El visitador estaba con tranquilidad de ánimo, confiando plenamente en el Señor, y con la certeza de que Él había de transformar todos aquellos males en bien, recibía una gran eficacia con la que esperaba penetrar y vencer totalmente los engaños de sus contrarios, para que quedaran confusos en su maldad, que sin Dios están por siempre en las penas del infierno, despojados a su pesar del dominio de aquellos a los que pervertían con arte. Veía que la divina piedad y los efectos de su misericordia son firmes y verdaderos en aquellos que le temen, y si le entregan sus sentimientos él los secunda con el valor y la gracia de una infalible seguridad en tener ante los ojos el cielo, que es lo único que anhelan, y no temen ningún daño de su enemigo. Así permaneció José, y regulado en sus asuntos por el resplandor divino, con incomparable prudencia supo obrar diestramente con aquellos díscolos e indisciplinados eclesiásticos y sus adherentes, que de manera singular vencidos en sí mismos abrieron los ojos para ver los precipicios en los que caían con daño irreparable para sus propias personas y para las mismas almas. Suspirando y gimiendo se arrepentían de sus propias faltas, y vencidos por la gran caridad del visitador general, se postraron a sus pies, pidiéndole perdón, y le aclamaban como padre y liberador de sus almas de las manos del Demonio. Humildemente le suplicaron se dignase acogerles en sus brazos, y que con aquel paterno amor con que había sabido librarlos del enemigo, los protegiese encaminándolos y dirigiéndolos a su placer por el derecho sendero del vivir cristiano, de modo que fueran hechos dignos operarios en aquellos ministerios a los que Dios por su divina bondad los había puesto en la Iglesia. Permanecieron siempre a su santo servicio y honor, y no pudieron tener oculto todo lo que había ocurrido con el visitador, sino que con demostraciones públicas lo reconocían y proclamaban como un hombre apostólico, dando gracias a Dios por haberlo enviado.

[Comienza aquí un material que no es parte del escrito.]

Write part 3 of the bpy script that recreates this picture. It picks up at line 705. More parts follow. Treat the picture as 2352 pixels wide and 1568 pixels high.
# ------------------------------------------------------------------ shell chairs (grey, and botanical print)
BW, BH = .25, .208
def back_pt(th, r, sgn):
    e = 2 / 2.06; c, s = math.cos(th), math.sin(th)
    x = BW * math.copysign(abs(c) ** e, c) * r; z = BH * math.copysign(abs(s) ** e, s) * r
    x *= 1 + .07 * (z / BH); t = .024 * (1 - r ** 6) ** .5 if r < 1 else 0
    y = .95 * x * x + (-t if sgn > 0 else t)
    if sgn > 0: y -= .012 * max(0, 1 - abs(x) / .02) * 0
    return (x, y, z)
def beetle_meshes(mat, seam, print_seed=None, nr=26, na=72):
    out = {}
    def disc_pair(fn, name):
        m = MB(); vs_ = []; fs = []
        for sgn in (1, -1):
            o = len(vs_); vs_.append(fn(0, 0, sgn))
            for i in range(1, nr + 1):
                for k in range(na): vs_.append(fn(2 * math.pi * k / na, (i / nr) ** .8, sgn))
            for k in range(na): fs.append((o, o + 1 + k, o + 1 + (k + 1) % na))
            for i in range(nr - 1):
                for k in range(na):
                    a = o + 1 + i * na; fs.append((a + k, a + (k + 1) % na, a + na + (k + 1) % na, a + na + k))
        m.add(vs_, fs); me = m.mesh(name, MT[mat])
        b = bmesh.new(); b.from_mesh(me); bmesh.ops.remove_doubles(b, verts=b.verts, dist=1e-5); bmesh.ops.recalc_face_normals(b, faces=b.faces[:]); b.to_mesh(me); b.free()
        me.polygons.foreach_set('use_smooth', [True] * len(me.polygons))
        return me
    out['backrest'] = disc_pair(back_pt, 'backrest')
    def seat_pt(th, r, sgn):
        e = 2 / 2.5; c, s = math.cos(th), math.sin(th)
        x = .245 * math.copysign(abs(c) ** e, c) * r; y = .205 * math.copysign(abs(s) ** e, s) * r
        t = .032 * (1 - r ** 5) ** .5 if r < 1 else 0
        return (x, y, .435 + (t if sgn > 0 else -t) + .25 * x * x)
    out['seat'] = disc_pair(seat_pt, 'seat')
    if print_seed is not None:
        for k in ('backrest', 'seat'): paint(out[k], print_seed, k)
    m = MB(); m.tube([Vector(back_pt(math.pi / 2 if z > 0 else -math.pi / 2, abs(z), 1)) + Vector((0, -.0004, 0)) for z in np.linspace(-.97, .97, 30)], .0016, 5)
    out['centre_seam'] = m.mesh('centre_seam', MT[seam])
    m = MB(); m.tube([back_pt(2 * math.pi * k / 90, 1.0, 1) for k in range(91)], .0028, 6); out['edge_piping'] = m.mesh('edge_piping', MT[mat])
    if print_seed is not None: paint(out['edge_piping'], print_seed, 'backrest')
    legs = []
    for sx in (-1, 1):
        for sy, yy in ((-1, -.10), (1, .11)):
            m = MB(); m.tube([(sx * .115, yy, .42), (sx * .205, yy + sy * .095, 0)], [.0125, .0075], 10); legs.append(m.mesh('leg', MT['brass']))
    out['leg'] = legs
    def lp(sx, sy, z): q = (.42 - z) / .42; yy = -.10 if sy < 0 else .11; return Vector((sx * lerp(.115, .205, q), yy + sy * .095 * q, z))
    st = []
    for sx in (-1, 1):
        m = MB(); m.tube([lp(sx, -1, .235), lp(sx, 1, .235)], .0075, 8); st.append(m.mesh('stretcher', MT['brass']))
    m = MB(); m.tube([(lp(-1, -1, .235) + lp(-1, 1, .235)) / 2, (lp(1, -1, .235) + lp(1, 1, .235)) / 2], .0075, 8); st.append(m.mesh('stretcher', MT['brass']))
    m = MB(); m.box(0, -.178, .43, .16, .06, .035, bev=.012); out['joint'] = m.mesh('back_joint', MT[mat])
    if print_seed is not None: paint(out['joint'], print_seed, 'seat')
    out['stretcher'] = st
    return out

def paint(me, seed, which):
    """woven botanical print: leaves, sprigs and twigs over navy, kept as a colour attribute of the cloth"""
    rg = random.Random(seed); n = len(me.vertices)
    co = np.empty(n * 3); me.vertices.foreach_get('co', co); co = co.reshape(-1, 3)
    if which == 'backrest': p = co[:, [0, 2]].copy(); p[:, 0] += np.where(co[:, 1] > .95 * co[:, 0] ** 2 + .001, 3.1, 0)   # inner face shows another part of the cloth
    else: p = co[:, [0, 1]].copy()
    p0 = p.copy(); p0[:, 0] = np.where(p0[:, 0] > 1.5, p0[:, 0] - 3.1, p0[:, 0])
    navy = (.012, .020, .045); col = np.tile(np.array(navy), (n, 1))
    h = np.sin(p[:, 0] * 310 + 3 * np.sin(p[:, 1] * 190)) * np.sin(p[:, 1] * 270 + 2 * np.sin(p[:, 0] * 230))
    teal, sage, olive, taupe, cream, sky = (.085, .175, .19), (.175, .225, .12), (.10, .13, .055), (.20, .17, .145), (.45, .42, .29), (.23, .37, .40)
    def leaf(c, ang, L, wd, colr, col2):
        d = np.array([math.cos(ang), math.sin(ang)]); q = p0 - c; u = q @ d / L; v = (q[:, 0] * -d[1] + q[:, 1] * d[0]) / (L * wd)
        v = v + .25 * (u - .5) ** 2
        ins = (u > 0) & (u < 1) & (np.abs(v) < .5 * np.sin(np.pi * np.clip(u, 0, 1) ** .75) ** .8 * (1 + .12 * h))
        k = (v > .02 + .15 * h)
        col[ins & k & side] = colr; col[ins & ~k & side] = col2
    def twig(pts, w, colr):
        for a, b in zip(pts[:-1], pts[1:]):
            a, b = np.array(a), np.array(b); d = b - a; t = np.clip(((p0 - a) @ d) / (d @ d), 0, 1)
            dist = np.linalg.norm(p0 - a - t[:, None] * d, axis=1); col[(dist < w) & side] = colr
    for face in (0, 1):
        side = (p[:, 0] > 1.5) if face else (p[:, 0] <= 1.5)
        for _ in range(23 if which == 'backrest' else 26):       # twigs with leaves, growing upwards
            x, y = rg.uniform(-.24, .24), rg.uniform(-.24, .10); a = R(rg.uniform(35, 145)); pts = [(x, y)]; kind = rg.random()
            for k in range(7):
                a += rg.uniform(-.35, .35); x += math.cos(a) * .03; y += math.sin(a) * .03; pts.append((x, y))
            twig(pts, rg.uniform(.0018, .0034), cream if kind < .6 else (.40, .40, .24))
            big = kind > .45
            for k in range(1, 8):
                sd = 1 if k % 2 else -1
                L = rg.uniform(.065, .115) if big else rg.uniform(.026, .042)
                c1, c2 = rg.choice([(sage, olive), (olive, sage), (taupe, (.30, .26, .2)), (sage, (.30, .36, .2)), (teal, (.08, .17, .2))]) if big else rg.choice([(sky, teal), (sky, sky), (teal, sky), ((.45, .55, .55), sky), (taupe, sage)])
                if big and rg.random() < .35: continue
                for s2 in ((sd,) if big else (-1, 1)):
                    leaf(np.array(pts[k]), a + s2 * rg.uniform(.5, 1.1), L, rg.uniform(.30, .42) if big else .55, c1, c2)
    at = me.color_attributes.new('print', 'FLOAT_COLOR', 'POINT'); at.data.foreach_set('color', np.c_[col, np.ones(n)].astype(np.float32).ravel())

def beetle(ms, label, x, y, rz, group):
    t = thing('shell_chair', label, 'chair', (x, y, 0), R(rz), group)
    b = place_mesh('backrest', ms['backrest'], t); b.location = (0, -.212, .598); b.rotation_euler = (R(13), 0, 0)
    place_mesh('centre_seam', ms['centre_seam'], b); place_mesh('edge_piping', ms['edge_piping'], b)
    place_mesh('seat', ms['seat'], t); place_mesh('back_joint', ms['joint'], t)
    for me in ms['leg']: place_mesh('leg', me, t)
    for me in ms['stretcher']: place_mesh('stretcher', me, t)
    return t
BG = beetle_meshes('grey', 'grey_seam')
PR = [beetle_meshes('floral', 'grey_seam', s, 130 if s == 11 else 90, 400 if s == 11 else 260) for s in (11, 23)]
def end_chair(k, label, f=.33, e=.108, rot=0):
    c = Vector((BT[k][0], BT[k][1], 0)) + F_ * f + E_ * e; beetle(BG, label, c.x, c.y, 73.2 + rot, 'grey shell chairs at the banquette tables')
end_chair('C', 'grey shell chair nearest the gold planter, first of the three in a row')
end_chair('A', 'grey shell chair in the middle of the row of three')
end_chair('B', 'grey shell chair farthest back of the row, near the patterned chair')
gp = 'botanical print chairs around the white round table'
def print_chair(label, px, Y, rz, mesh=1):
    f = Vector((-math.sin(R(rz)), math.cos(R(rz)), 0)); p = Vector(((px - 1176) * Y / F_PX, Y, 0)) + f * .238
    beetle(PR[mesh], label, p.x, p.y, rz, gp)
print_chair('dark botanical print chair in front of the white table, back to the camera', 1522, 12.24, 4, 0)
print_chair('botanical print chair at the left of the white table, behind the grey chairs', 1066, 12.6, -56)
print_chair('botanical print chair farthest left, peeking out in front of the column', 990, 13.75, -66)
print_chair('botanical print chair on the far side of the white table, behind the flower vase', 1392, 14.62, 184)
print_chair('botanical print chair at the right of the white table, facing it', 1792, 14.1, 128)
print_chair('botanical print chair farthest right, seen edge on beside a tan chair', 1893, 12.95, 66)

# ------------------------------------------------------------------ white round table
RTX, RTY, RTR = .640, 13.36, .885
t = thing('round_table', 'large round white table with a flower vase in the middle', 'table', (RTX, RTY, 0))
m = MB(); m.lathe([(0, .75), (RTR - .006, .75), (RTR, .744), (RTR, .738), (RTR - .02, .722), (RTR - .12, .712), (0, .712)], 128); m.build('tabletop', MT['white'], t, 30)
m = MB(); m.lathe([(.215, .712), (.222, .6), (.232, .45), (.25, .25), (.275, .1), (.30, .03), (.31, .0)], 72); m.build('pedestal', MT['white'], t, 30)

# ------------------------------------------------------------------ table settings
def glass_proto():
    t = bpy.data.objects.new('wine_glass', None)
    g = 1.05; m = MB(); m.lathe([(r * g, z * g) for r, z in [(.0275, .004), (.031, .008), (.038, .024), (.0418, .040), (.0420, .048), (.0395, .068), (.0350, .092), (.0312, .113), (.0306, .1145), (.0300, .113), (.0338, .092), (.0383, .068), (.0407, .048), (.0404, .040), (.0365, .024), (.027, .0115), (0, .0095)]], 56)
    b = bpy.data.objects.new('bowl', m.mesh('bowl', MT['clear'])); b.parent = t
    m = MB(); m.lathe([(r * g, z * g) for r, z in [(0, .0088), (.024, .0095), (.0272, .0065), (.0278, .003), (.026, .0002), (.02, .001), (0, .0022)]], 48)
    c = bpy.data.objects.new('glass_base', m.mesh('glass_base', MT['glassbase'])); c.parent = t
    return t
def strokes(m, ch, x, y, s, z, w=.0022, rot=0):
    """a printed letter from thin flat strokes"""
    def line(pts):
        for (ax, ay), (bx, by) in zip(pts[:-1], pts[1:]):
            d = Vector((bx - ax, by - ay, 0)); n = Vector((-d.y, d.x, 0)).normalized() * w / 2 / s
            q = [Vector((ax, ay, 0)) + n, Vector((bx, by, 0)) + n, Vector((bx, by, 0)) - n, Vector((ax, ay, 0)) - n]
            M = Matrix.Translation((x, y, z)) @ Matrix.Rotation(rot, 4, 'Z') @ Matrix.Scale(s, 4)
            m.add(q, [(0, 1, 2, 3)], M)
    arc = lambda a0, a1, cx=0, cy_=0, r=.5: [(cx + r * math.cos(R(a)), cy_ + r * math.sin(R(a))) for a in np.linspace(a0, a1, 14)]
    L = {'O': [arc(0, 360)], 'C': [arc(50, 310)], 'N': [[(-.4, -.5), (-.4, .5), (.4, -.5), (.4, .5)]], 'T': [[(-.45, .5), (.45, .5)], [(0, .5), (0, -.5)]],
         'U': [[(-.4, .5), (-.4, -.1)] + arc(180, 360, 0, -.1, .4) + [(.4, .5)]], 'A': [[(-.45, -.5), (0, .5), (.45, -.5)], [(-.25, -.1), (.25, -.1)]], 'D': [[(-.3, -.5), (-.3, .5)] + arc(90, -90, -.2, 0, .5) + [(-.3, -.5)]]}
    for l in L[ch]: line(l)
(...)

No se puede contar todo el fruto que se produjo en aquella gente por el reconocimiento y enmienda de estos. Se redujeron a la obediencia del visitador en cuanto concernía al bien de sus almas y beneficio de la Iglesia y de sus hijos, ya totalmente compuestos y reformados en el vestir y en el vivir. Creció de manera extraordinaria la reverencia en las iglesias con el culto divino, al cual siguieron el oficio sacro de las horas canónicas, la administración debida de los santos sacramentos y la frecuentación de las iglesias por fieles de todo tipo, que iban y permanecían en ellas sólo para orar y pedir a Dios por sus necesidades, agradeciéndole el haber vuelto al disfrute de tanto bien verdadero, hasta tal punto de que hacían fiesta, pareciéndoles haber vuelto a nacer, y no tenían otro deseo sino amar a Dios y no ofenderlo nunca más.

¡Qué alegría interna debía sentir el visitador al ver el provecho espiritual que florecía en aquellas manos, venido de las benignas manos de Dios! Él, en su profunda humildad, se reconocía semejante a aquellos, y con lágrimas amorosas le daba infinitas gracias reverentemente, suplicándole que con la asistencia de su benigno favor le confirmase y siempre le hiciera crecer a su santo servicio. Cambiada a mejor aspecto con tales progresos la cara de aquellas ciudades y poblados, vueltos ya piadosos y religiosos en el vivir y en el comportamiento, se volvieron dóciles y capaces de recibir todos los decretos y órdenes salutíferos necesarios para el desarrollo espiritual de la fe católica, en cuanto quiere y manda la Santa Iglesia Romana, y no encontró ninguna dificultad para hacer esto, una vez vuelto fértil el campo y fecundos los árboles, como para vender el fruto. Distribuyó buenos obreros, óptimamente instruidos, para satisfacerlo, a los cuales el vigilante y santo visitador comunicó en lo posible con sus sentimientos cuanto era necesario y pudieron aprender de acuerdo con el deber, y entonces los habitantes de esos montes Pirineos se alegraron de poder decir que ya no eran agrestes y abruptos, una vez que con fiel humildad yacían sometidos al suave yugo del Sumo Pastor, y las vías fragosas se habían convertido en caminos llanos hacia la eternidad.

Notas

  1. Sb 6, 1. Se trata de una adición de la Vulgata, que no aparece en la BJ (N. del T.)